▸ **Data records**
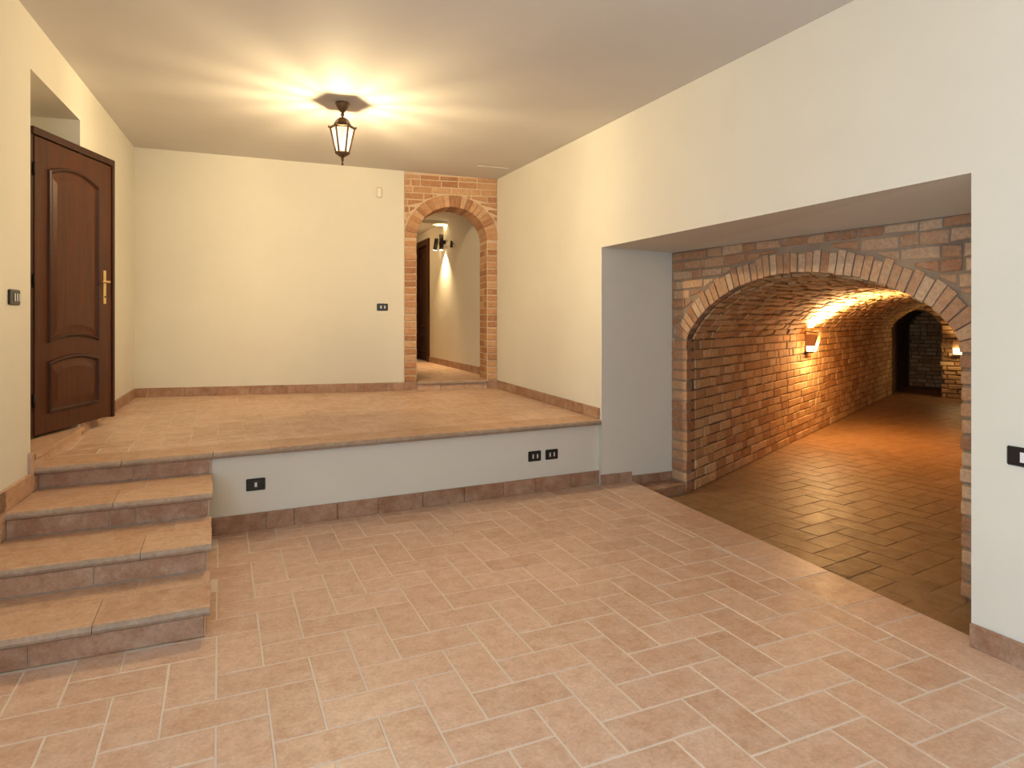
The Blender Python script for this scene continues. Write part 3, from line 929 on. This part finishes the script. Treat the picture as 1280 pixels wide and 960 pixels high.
wl = prism('wall_tunnel_left', [twall(.12, TUN - .1, 0), twall(SEND + .3, TUN - .1, 0), twall(SEND + .3, SPRING + .01, 0), twall(.12, SPRING + .01, 0)],
           [twall(.30, TUN - .1, -.2), twall(SEND + .3, TUN - .1, -.2), twall(SEND + .3, SPRING + .01, -.2), twall(.30, SPRING + .01, -.2)], 'mortar_tunnel')
tag(wl, 'rough brick side wall running down the tunnel', None, None, 'structure')


def courses(v0, v1, nr, s0, s1, lens, start=None):
    out = []
    for k in range(nr):
        a, b = v0 + (v1 - v0) * k / nr, v0 + (v1 - v0) * (k + 1) / nr
        s = s0 - random.uniform(0, .25)
        lo = start((a + b) / 2) if start else s0
        while s < s1:
            L = random.choice(lens) * random.uniform(.94, 1.06); e = s + L
            x0, x1 = max(s, lo), min(e, s1)
            if x1 - x0 > .04:
                if start: p = [(max(x0, start(a)), a), (x1, a), (x1, b), (max(x0, start(b)), b)]
                else: p = [(x0, a), (x1, a), (x1, b), (x0, b)]
                out.append(p)
            s = e
    return out


LENS = (.28, .28, .28, .30, .15, .15, .22)
lay(wl, 'brick', [p for p in courses(TUN, SPRING, nrow, .172, SEND, LENS)], twall, .012, .007, 'brick_tunnel', .012, 300, .003, .01, .006, 'tunnel_wall_bricks')
# vault
ns, na = 40, 40
V, Fc = [], []
for j in range(na + 1):
    a = ATOT * j / na
    for i in range(ns + 1):
        s = s_start(a) + .01 + (SEND + .25 - s_start(a)) * i / ns
        V.append(vault(s, a, 0.0))
for j in range(na):
    for i in range(ns): Fc.append([j * (ns + 1) + i, j * (ns + 1) + i + 1, (j + 1) * (ns + 1) + i + 1, (j + 1) * (ns + 1) + i])
vt = mk('ceiling_tunnel_vault', V, Fc, 'mortar_tunnel'); tag(vt, 'curved brick barrel vault over the tunnel', None, None, 'structure')
nv = 32
lay(vt, 'brick', courses(0, ATOT, nv, -1.3, SEND, LENS, lambda a: s_start(a) + .125), vault, .016, .007, 'brick_tunnel', .013, 300, .004, .008, .012, 'vault_bricks',
    lambda c: c[2] > 1.3)
# right tunnel wall
W2 = (YL - YR) * AX[0]
base2 = np.array([XF, YR]) + AX * .05


def twall2(s, z, n): p = base2 + AX * s - AN * n; return np.array([p[0], p[1], z])


sR = SEND + (YL - YR) * AX[1]
wr = prism('wall_tunnel_right', [twall2(.05, TUN - .1, 0), twall2(sR, TUN - .1, 0), twall2(sR, SPRING + .01, 0), twall2(.05, SPRING + .01, 0)],
           [twall2(.05, TUN - .1, -.2), twall2(sR, TUN - .1, -.2), twall2(sR, SPRING + .01, -.2), twall2(.05, SPRING + .01, -.2)], 'mortar_tunnel')
tag(wr, 'brick side wall of the tunnel opposite the near lamp', None, None, 'structure')
lay(wr, 'brick', courses(TUN, SPRING, nrow, .15, sR, LENS), twall2, .012, .009, 'brick_tunnel', .017, 0, .003, .01, .006, 'tunnel_right_wall_bricks')

# end wall with the small dark arched passage on its left side
def tend(l, z, n): p = base + AX * (SEND - n) + AN * l; return np.array([p[0], p[1], z])


EO, ESP, ECR = .95, 1.30, 1.78
ea = [(EO / 2 + EO / 2 * math.cos(math.pi * k / 16), ESP + (ECR - ESP) * math.sin(math.pi * k / 16)) for k in range(17)]
pts = [(EO, TUN - .1)] + ea + [(0.0, ESP), (-.2, ESP), (-.2, 2.15), (W2 + .2, 2.15), (W2 + .2, TUN - .1)]
we = poly_wall('wall_tunnel_end', [tend(l, z, 0) for l, z in pts], (AX[0] * .3, AX[1] * .3, 0), 'mortar_tunnel', 'rough brick end wall of the tunnel with a dark arched passage')
polys = []
for p in courses(TUN, 2.05, 22, -.05, W2 + .1, (.27, .22, .15, .3)):
    c = np.mean(np.asarray(p), 0)
    if c[0] < EO + .1:
        q0 = [pt for pt in p]
        if c[1] < ESP:
            q0 = clip(q0, -1, 0, -(EO + .01))
        else:
            ang = math.atan2((c[1] - ESP) / (ECR - ESP), (c[0] - EO / 2) / (EO / 2)); ang = min(max(ang, .05), math.pi - .05)
            nx, nz = math.cos(ang) / (EO / 2), math.sin(ang) / (ECR - ESP)
            q0 = clip(q0, -nx, -nz, -(nx * (EO / 2 + (EO / 2 + .02) * math.cos(ang)) + nz * (ESP + (ECR - ESP + .02) * math.sin(ang))))
        if len(q0) < 3: continue
        p = q0
    polys.append(p)
lay(we, 'brick', polys, tend, .022, .012, 'brick_tunnel', .016, 300, .006, .01, .012)
# the passage behind: side walls, vault and end in one shell
V, Fc = [], []
ring = [(EO, TUN - .02)] + ea + [(0.0, TUN - .02)]
for dd in (-.29, -2.4):
    for l, z in ring: V.append(tend(l, z, dd))
m = len(ring)
for i in range(m - 1): Fc.append([i, i + 1, m + i + 1, m + i])
Fc.append([m + i for i in range(m)])
wp = mk('wall_passage', V, Fc, 'mortar_tunnel'); tag(wp, 'dark brick passage beyond the tunnel end', None, None, 'structure')
polys = []
for p in courses(TUN, 1.75, 19, .02, EO - .02, (.27, .22, .15)):
    c = np.mean(np.asarray(p), 0)
    if c[1] > ESP and abs(c[0] - EO / 2) / (EO / 2) > math.sqrt(max(0, 1 - ((c[1] + .05 - ESP) / (ECR - ESP)) ** 2)) - .12: continue
    polys.append(p)
lay(wp, 'brick', polys, lambda l, z, n: tend(l, z, n - 2.4), .012, .008, 'brick_tunnel', .016, 300, .003, .01, .006)


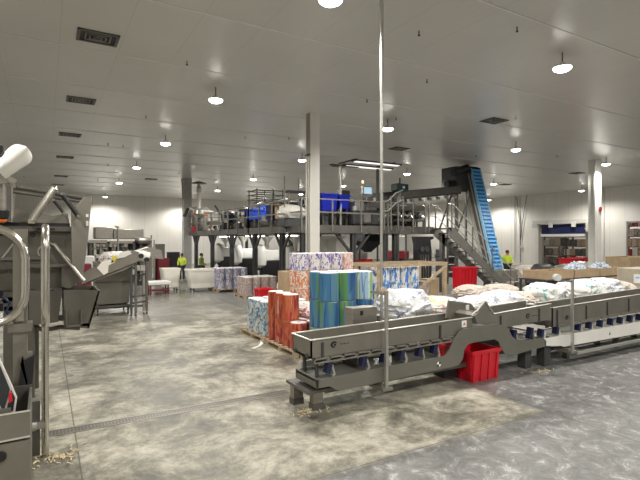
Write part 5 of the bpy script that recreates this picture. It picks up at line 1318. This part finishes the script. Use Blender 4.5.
b.tube(P,.012); b.build('hose', 'steel', root)
for u in (8,30,-20):
    q = onY(u,300,Ym+.2); b = MB(); b.box(q.x-.06,Ym+.2,0,q.x+.06,Ym+.32,onY(u,285,Ym+.2).z); b.build('leg', 'machine_steel', root)
q = onY(60,300,Ym+.7); b = MB(); b.box(q.x-.4,Ym+.7,0,q.x-.3,Ym+.8,1.6); b.build('leg', 'machine_steel', root)
for u,v in ((-20,300),(2,297),(4,306)):
    sl('cross_member','mid_steel',root,u,v,u+28,v+4,Ym+.2,.08)
sl('inner_dark','black',root,-30,290,16,312,Ym+.9,.05)
b = MB(); b.tube([onY(2,296,Ym+.1),onY(10,303,Ym+.1),onY(6,312,Ym+.1),onY(12,318,Ym+.1)],.02); b.build('blue_hose', 'navy', root)
b = MB(); b.tube([onY(30,326,Ym+.3),onY(45,330,Ym+.3),onY(60,327,Ym+.3),onY(80,328,Ym+.3)],.035); b.build('pipe', 'machine_steel', root)
# collecting bin below
Yb = 7.7
root = MACH
P = [onY(u,v,Yb) for u, v in ((63.6,290),(99.7,290.6),(96,305),(88.5,328.4),(64.4,326.5))]
for y in (Yb, Yb+.9):
    b = MB(); b.loft([[(p.x,yy,p.z) for p in P] for yy in (y,y+.03)]); b.build('bin_side', 'machine_steel', root)
b = MB(); b.loft([[(P[1].x-.02,Yb,P[1].z),(P[1].x+.01,Yb,P[1].z),(P[1].x+.01,Yb+.93,P[1].z),(P[1].x-.02,Yb+.93,P[1].z)],[(P[3].x-.02,Yb,P[3].z),(P[3].x+.01,Yb,P[3].z),(P[3].x+.01,Yb+.93,P[3].z),(P[3].x-.02,Yb+.93,P[3].z)]])
b.box(P[4].x,Yb,P[4].z-.02,P[3].x,Yb+.93,P[4].z+.02); b.build('bin_end', 'machine_steel', root)
for u in (66.5, 81.5): sl('bracket','mid_steel',root,u-.8,310,u+.8,327,Yb-.06,.07)
sl('bracket','mid_steel',root,66,325,82,327,Yb-.06,.07)
b = MB(); b.bar((P[4].x-.5,Yb+.6,P[4].z+.1),(P[4].x+.3,Yb+.6,P[4].z+.0),.08); b.build('bin_arm', 'dark_steel', root)
# white scoop above
Ys = 7.2
root = thing('plastic_scoop', (onY(10,170,Ys).x,Ys,onY(10,180,Ys).z), 'white curved plastic scoop on a bracket above the infeed machine', 'scoop')
loops = []
for k in range(15):
    f = k/14; u = -2+f*29.5; v = 172-f*23; wdt = .14*(.80+.30*f)*math.sqrt(max(.02,1-max(0,(f-.72)/.30)**2)); cpt = onY(u,v,Ys)
    dirx = (onY(28,149,Ys)-onY(-2,172,Ys)).normalized(); nrm = Vector((-dirx.z,0,dirx.x))
    lp = []
    for s_, th in ((0,.0),(1,.014)):
        rng = range(-5,6) if s_==0 else range(5,-6,-1)
        for j in rng:
            a = j/5; lp.append(cpt + nrm*(-a*wdt) + Vector((0, -.12*(1-a*a)+th, 0)))
    loops.append(lp)
b = MB(); b.loft(loops); b.build('blade', 'white_plastic', root)
b = MB(); b.rod(onY(0,176,Ys+.05), onY(15,183,Ys+.05), .05); b.bar(onY(2,176,Ys+.05), onY(3,184,Ys+.05), .1); b.build('bracket', 'steel_bright', root)
b = MB(); b.bar(onY(-8,160,Ys+.1), onY(-2,184,Ys+.1), .16); b.build('mount', 'black', root)
b = MB(); q=onY(3,183,Ys+.05); b.rod((q.x,q.y,q.z-.35),(q.x,q.y,q.z),.035); b.build('post', 'steel', root)
q = onY(1.5,214,7.7); b = MB(); b.lathe((q.x,7.8,q.z-.08),[(.03,0),(.08,.03),(.09,.13),(.04,.17)],14); kn = b.build('knob', 'black', MACH)
b = MB(); b.lathe((q.x+.01,7.74,q.z-.12),[(.02,0),(.045,.02),(.05,.05)],12); b.build('collar', 'orange', kn)
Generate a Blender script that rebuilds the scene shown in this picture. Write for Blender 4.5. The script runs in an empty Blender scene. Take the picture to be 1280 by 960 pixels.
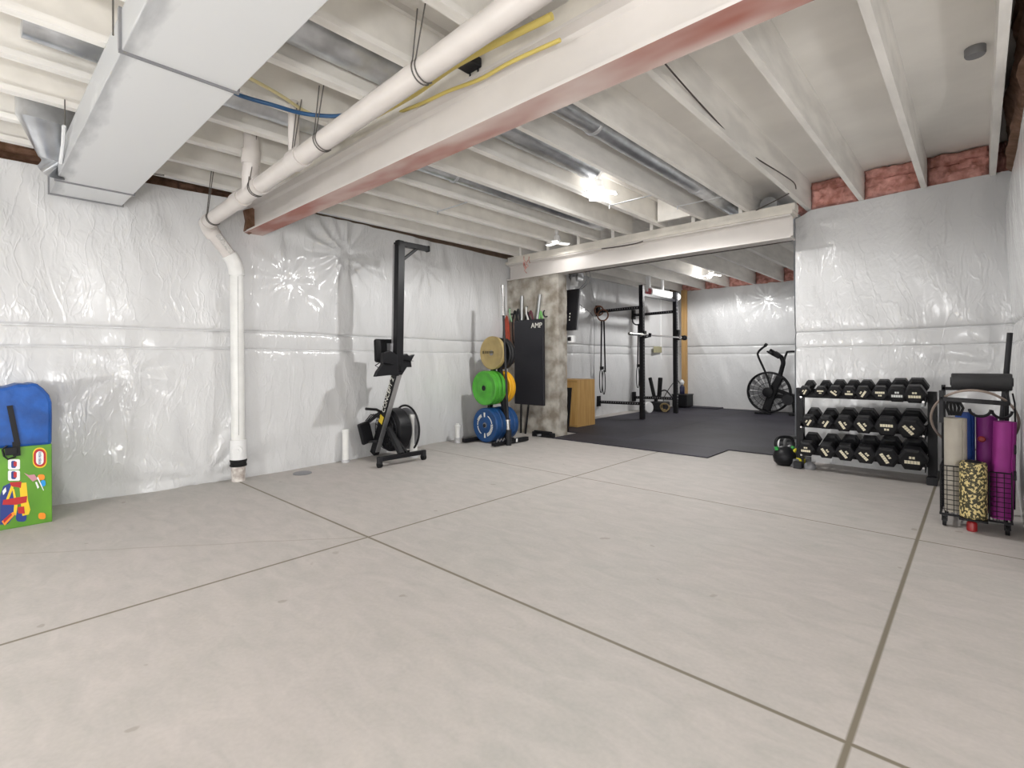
import bpy, bmesh, math, random
from mathutils import Vector, Matrix, noise
random.seed(7)
PI = math.pi
C = bpy.context.scene.collection

# ------------------------------------------------------------------ camera (metres; +Y along the joists, floor z = 0)
F, YAW, CY, ROLL, H = 632.3, .7451, 450.5, -.0055, 1.08
sy_, cy_, sr_, cr_ = math.sin(YAW), math.cos(YAW), math.sin(ROLL), math.cos(ROLL)
cam = bpy.data.objects.new('camera', bpy.data.cameras.new('camera'))
C.objects.link(cam)
fw = Vector((-sy_, cy_, 0)); R0 = Vector((cy_, sy_, 0)); U0 = Vector((0, 0, 1))
Rv = R0*cr_ + U0*sr_; Uv = U0*cr_ - R0*sr_
M = Matrix((Rv, Uv, -fw)).transposed().to_4x4(); M.translation = Vector((0, 0, H))
cam.matrix_world = M
cam.data.sensor_width = 36; cam.data.lens = F/1280*36
cam.data.shift_y = -(480-CY)/1280
cam.data.clip_start = .02
bpy.context.scene.camera = cam
sc = bpy.context.scene
sc.view_settings.view_transform = 'Standard'; sc.view_settings.look = 'None'
sc.view_settings.gamma = 1; sc.view_settings.use_curve_mapping = False
sc.view_settings.exposure = 0.34
w = bpy.data.worlds.new('world'); sc.world = w; w.use_nodes = True
w.node_tree.nodes['Background'].inputs[0].default_value = (.9, .95, 1, 1)
w.node_tree.nodes['Background'].inputs[1].default_value = .3
LAMP = dict(main=125, far=95, corner=4, near=16, back=20, fill=185)      # watts of each garage lamp and added fill light

# surveying helpers: where a sight line meets a plane of the room
def ray(px, py):
    a, b = px-640, py-CY
    x = a*cr_+b*sr_; y = -a*sr_+b*cr_
    r, d, z = x/F, 1.0, -y/F
    return Vector((r*cy_-d*sy_, r*sy_+d*cy_, z))
O = Vector((0, 0, H))
def AZ(px, py, Z=0.):
    v = ray(px, py); return O+v*((Z-H)/v.z)
def AX(px, py, X):
    v = ray(px, py); return O+v*(X/v.x)
def AY(px, py, Y):
    v = ray(px, py); return O+v*(Y/v.y)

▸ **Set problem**
In the records above, find the line containing "Generate a Blender", then please restate it and each line after it word for word, pictures excluded.

▸ **Complete output**
Generate a Blender script that rebuilds the scene shown in this picture. Write for Blender 4.5. The script runs in an empty Blender scene. Take the picture to be 1280 by 960 pixels.
import bpy, bmesh, math, random
from mathutils import Vector, Matrix, noise
random.seed(7)
PI = math.pi
C = bpy.context.scene.collection

# ------------------------------------------------------------------ camera (metres; +Y along the joists, floor z = 0)
F, YAW, CY, ROLL, H = 632.3, .7451, 450.5, -.0055, 1.08
sy_, cy_, sr_, cr_ = math.sin(YAW), math.cos(YAW), math.sin(ROLL), math.cos(ROLL)
cam = bpy.data.objects.new('camera', bpy.data.cameras.new('camera'))
C.objects.link(cam)
fw = Vector((-sy_, cy_, 0)); R0 = Vector((cy_, sy_, 0)); U0 = Vector((0, 0, 1))
Rv = R0*cr_ + U0*sr_; Uv = U0*cr_ - R0*sr_
M = Matrix((Rv, Uv, -fw)).transposed().to_4x4(); M.translation = Vector((0, 0, H))
cam.matrix_world = M
cam.data.sensor_width = 36; cam.data.lens = F/1280*36
cam.data.shift_y = -(480-CY)/1280
cam.data.clip_start = .02
bpy.context.scene.camera = cam
sc = bpy.context.scene
sc.view_settings.view_transform = 'Standard'; sc.view_settings.look = 'None'
sc.view_settings.gamma = 1; sc.view_settings.use_curve_mapping = False
sc.view_settings.exposure = 0.34
w = bpy.data.worlds.new('world'); sc.world = w; w.use_nodes = True
w.node_tree.nodes['Background'].inputs[0].default_value = (.9, .95, 1, 1)
w.node_tree.nodes['Background'].inputs[1].default_value = .3
LAMP = dict(main=125, far=95, corner=4, near=16, back=20, fill=185)      # watts of each garage lamp and added fill light

# surveying helpers: where a sight line meets a plane of the room
def ray(px, py):
    a, b = px-640, py-CY
    x = a*cr_+b*sr_; y = -a*sr_+b*cr_
    r, d, z = x/F, 1.0, -y/F
    return Vector((r*cy_-d*sy_, r*sy_+d*cy_, z))
O = Vector((0, 0, H))
def AZ(px, py, Z=0.):
    v = ray(px, py); return O+v*((Z-H)/v.z)
def AX(px, py, X):
    v = ray(px, py); return O+v*(X/v.x)
def AY(px, py, Y):
    v = ray(px, py); return O+v*(Y/v.y)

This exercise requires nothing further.